* Directions *
Everything from the first line down to the line containing "2.71, .05, .014, M['grille'])" should be reproduced exactly; please include nothing else.

* Recorded data *
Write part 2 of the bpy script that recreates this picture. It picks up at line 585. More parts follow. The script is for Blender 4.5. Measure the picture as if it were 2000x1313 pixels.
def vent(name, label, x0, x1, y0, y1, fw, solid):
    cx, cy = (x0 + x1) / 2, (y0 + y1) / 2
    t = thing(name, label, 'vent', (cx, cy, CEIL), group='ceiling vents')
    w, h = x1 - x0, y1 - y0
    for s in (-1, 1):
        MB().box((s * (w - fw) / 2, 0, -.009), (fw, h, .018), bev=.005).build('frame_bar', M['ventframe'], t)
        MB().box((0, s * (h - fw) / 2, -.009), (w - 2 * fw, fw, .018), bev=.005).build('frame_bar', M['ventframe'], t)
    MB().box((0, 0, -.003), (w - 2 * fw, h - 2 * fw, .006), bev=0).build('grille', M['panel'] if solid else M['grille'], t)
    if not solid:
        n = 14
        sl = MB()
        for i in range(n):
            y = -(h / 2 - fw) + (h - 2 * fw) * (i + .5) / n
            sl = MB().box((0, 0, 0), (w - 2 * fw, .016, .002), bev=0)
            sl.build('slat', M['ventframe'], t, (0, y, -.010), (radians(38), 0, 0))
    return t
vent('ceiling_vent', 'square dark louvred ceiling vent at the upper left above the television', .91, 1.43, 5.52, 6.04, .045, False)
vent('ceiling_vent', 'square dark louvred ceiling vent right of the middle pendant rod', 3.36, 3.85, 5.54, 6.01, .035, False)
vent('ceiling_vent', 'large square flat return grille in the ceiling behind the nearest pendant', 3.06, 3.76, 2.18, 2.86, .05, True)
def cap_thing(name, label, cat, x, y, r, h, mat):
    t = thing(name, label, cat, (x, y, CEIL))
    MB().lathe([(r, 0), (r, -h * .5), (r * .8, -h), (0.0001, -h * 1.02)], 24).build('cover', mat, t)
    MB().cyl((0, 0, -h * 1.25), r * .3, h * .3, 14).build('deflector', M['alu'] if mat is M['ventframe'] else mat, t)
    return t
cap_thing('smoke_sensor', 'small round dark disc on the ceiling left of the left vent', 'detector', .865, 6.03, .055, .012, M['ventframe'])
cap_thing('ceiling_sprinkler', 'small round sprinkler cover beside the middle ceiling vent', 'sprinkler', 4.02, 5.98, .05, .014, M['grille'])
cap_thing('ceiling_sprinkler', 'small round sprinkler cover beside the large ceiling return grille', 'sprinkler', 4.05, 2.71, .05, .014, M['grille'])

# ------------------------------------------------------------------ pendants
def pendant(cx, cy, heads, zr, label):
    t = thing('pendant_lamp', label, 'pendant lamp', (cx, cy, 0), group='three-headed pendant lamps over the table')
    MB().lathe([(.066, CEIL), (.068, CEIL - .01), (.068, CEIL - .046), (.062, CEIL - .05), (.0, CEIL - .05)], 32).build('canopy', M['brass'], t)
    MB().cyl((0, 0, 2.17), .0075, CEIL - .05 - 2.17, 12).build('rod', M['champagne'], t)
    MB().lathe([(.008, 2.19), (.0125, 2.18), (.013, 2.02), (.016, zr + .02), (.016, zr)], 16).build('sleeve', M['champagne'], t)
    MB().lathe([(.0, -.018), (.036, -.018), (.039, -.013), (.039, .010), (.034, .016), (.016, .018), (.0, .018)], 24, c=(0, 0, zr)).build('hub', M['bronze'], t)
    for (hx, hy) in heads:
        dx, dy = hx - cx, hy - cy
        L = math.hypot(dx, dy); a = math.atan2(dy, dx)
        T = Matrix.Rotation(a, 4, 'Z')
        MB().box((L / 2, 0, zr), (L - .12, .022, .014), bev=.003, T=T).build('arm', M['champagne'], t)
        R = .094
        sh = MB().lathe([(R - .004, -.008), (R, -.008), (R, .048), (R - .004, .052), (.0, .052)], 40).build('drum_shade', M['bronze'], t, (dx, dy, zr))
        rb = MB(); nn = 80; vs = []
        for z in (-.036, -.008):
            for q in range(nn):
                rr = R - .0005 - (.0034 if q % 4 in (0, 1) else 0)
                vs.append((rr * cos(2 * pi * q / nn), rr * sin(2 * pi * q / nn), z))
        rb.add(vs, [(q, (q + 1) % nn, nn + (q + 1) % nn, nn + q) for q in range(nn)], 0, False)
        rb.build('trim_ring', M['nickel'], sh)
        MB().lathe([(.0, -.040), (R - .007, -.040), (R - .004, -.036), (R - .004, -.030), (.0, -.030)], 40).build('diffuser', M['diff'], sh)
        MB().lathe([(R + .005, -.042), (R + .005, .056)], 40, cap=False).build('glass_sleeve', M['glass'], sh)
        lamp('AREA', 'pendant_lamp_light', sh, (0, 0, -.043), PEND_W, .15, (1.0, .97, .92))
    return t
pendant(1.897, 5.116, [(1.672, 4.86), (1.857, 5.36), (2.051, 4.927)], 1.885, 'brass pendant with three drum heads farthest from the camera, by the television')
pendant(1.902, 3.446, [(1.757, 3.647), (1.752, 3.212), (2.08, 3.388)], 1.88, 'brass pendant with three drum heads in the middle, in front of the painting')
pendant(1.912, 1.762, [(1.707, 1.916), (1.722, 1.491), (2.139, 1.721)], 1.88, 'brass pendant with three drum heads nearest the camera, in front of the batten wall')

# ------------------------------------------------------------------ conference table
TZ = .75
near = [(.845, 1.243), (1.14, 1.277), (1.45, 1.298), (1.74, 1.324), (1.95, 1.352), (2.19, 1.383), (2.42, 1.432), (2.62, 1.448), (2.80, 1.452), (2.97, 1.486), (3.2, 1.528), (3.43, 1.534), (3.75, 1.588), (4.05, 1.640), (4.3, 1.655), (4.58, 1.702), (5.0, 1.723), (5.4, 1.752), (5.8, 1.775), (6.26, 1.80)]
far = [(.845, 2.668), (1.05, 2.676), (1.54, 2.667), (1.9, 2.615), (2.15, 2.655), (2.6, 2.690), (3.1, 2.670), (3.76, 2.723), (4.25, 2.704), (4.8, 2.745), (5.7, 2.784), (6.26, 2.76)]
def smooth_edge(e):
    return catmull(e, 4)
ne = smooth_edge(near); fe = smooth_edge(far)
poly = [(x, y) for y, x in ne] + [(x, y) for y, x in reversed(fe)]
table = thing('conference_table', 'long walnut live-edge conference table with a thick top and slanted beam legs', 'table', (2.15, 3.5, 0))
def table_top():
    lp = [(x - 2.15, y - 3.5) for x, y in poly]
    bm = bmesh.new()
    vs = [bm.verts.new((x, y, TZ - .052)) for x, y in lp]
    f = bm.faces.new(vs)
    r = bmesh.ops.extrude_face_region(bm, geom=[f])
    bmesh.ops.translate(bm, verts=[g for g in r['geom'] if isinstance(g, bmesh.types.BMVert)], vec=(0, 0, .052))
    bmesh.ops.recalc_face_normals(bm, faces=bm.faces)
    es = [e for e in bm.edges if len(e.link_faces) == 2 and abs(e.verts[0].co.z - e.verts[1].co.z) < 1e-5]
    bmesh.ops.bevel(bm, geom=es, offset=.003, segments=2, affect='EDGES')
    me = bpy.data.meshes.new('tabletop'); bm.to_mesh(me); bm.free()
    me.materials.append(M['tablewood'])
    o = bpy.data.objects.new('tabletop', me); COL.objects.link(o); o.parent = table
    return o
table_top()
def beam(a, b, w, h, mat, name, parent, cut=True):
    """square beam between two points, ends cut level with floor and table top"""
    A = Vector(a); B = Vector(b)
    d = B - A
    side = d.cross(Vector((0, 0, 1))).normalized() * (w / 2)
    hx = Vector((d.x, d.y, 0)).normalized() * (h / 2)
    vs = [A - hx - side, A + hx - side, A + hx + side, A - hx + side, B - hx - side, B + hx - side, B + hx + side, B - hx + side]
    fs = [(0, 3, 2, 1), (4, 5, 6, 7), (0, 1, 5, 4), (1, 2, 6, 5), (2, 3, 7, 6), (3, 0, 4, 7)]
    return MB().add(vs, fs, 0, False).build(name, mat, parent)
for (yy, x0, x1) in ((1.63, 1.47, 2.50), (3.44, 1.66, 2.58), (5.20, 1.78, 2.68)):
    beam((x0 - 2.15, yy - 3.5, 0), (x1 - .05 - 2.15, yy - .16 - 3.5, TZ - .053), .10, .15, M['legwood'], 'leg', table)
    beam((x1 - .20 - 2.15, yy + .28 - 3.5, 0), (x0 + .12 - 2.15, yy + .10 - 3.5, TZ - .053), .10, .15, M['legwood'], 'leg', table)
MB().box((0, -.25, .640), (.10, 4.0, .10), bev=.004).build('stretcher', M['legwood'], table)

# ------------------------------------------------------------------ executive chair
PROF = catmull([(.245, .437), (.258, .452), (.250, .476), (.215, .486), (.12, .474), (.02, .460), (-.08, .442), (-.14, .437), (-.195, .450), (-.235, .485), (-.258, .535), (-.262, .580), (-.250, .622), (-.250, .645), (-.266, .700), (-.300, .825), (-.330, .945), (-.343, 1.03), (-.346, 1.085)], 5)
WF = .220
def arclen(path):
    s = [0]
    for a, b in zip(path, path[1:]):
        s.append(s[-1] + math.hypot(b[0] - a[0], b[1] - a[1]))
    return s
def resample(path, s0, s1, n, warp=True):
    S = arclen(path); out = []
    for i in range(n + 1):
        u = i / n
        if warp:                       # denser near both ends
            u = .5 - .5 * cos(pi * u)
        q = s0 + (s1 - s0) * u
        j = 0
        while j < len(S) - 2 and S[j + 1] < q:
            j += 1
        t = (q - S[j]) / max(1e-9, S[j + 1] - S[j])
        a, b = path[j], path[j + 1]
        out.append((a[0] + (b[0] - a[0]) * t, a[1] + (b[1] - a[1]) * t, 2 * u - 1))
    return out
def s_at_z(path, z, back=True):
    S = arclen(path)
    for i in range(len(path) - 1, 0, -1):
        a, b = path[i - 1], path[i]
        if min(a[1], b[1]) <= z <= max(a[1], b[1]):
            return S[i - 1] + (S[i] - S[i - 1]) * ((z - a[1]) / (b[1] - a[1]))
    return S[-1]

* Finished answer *
Write part 2 of the bpy script that recreates this picture. It picks up at line 585. More parts follow. The script is for Blender 4.5. Measure the picture as if it were 2000x1313 pixels.
def vent(name, label, x0, x1, y0, y1, fw, solid):
    cx, cy = (x0 + x1) / 2, (y0 + y1) / 2
    t = thing(name, label, 'vent', (cx, cy, CEIL), group='ceiling vents')
    w, h = x1 - x0, y1 - y0
    for s in (-1, 1):
        MB().box((s * (w - fw) / 2, 0, -.009), (fw, h, .018), bev=.005).build('frame_bar', M['ventframe'], t)
        MB().box((0, s * (h - fw) / 2, -.009), (w - 2 * fw, fw, .018), bev=.005).build('frame_bar', M['ventframe'], t)
    MB().box((0, 0, -.003), (w - 2 * fw, h - 2 * fw, .006), bev=0).build('grille', M['panel'] if solid else M['grille'], t)
    if not solid:
        n = 14
        sl = MB()
        for i in range(n):
            y = -(h / 2 - fw) + (h - 2 * fw) * (i + .5) / n
            sl = MB().box((0, 0, 0), (w - 2 * fw, .016, .002), bev=0)
            sl.build('slat', M['ventframe'], t, (0, y, -.010), (radians(38), 0, 0))
    return t
vent('ceiling_vent', 'square dark louvred ceiling vent at the upper left above the television', .91, 1.43, 5.52, 6.04, .045, False)
vent('ceiling_vent', 'square dark louvred ceiling vent right of the middle pendant rod', 3.36, 3.85, 5.54, 6.01, .035, False)
vent('ceiling_vent', 'large square flat return grille in the ceiling behind the nearest pendant', 3.06, 3.76, 2.18, 2.86, .05, True)
def cap_thing(name, label, cat, x, y, r, h, mat):
    t = thing(name, label, cat, (x, y, CEIL))
    MB().lathe([(r, 0), (r, -h * .5), (r * .8, -h), (0.0001, -h * 1.02)], 24).build('cover', mat, t)
    MB().cyl((0, 0, -h * 1.25), r * .3, h * .3, 14).build('deflector', M['alu'] if mat is M['ventframe'] else mat, t)
    return t
cap_thing('smoke_sensor', 'small round dark disc on the ceiling left of the left vent', 'detector', .865, 6.03, .055, .012, M['ventframe'])
cap_thing('ceiling_sprinkler', 'small round sprinkler cover beside the middle ceiling vent', 'sprinkler', 4.02, 5.98, .05, .014, M['grille'])
cap_thing('ceiling_sprinkler', 'small round sprinkler cover beside the large ceiling return grille', 'sprinkler', 4.05, 2.71, .05, .014, M['grille'])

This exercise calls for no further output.